Sulphur Dell area was once an important "production workshop" in a "major prehistoric metropolis"

One of the only external expectations that Mayor Karl Dean agreed to when it came to his fast-tracked construction of a new ballpark/mixed-use development at Sulphur Dell near Jefferson Street was an archeological survey of the site for sensitive historical artifacts before construction began.

Sulphur Dell is not just an important place in baseball and civil rights history. It is an important place in the history of Nashville's founding (Timothy Demonbreun's cabin was located nearby at Sulphur Spring Bottom). It is also an important place for in the history of ancient tribal cultures.

While a careful community-based planning process was a casualty of Hizzoner's rush to build and of the team owner's allergies to engaging the community townhall-style, we can be thankful that Mayor Dean at least felt compelled by something or someone to slow up enough to preserve some important finds:

Archaeologists made an important discovery over the weekend in the area that will become left field, including artifacts that could even hint at ancient human burials.

The state believes the artifacts could be 800 years old, and experts are excavating the area now.

In an email obtained by Channel 4 News an archaeologist working on the project says he found pottery, animal bone and pieces of ceramic vessels.

And he raises another issue, writing, "given the high artifact density, there is a heightened possibility of human burials."

There are revised details at the archeologists' Facebook page. Kevin E. Smith writes that in March they uncovered a "relatively intact land surface" representing what he believes to be a terrace that held "a giant prehistoric salt production workshop area" rather than a place for human burials:

The enormous saline spring located to the southwest of the [ballpark] project area was one of the largest gushing wells of mineral water in the interior south -- filling Lick Branch with a mineral resource valuable to both prehistoric and historic peoples until the branch was buried in a brick-lined conduit .... The vast majority of features exposed and investigated thus far reflect a large and overlapping series of fire pits -- almost all probably related to the evaporation of water from the adjacent branch to produce the valuable commodity of salt.

According to Mr. Smith Metro Nashville was under no legal obligation to allow this important study to proceed, and he digresses to gush about the new ballpark giving them this opportunity. Then again, most of the area was covered with surface parking lots and there is no reason--given the broadly acknowledged importance of the Sulphur Dell area to history and prehistory--that this study could not have occurred if and when these state lots gave way to anything else.

Mayor Karl Dean was under no legal obligation to allow this survey, but it should have been a moral imperative to be discreet in developing such an important place as "swampy" Sulphur Springs Bottoms.
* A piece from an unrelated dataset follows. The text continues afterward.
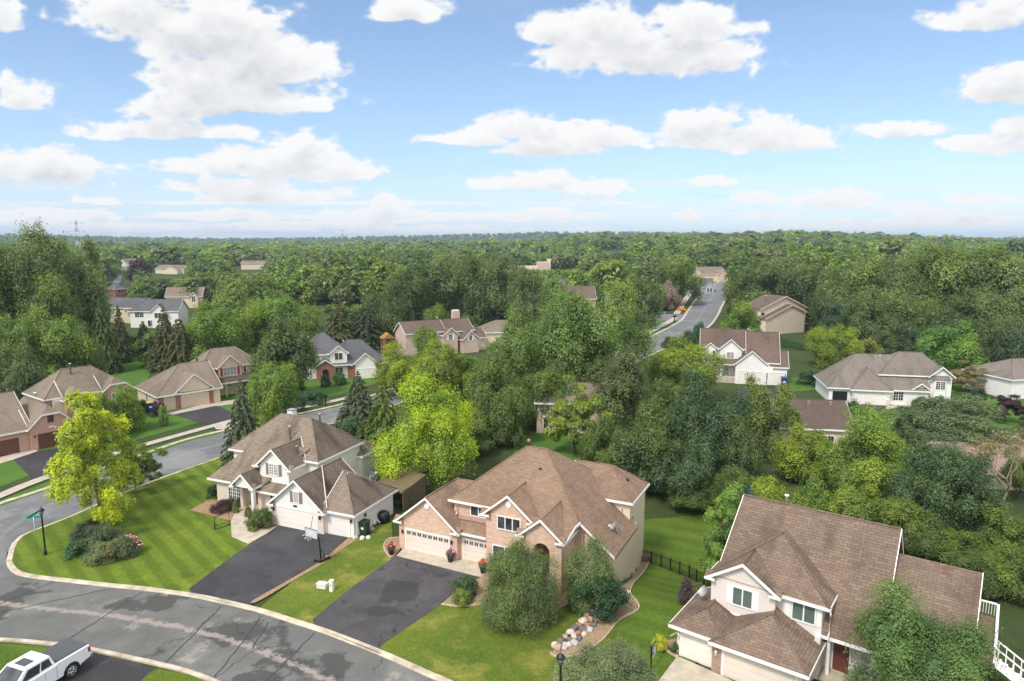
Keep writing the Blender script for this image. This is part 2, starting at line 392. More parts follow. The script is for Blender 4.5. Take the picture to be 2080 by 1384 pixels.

It was more than just good fortune. It was the right thing to do. As was including the local community in the planning process, which Mayor Dean failed to do.

Otherwise, this is exciting and important news for our end of Nashville. It should be a source of pride to local residents, thanks to the hard work of the archeologists. Check out their photos and further descriptions at the Facebook page.

1 comment:

  1. Welcome back Mike. We have really missed your writing. You are the only Nashvillian who tells it like it really is.

    As for the historic find, I have read before that there was actually a mound builders community there. The large mound burial site was destroyed long ago. I am really surprised that they stopped excavation long enough to explore a little. I thought that it was required by law to stop if they found an archeological site. Who knows what all they really found? We will never really know for sure.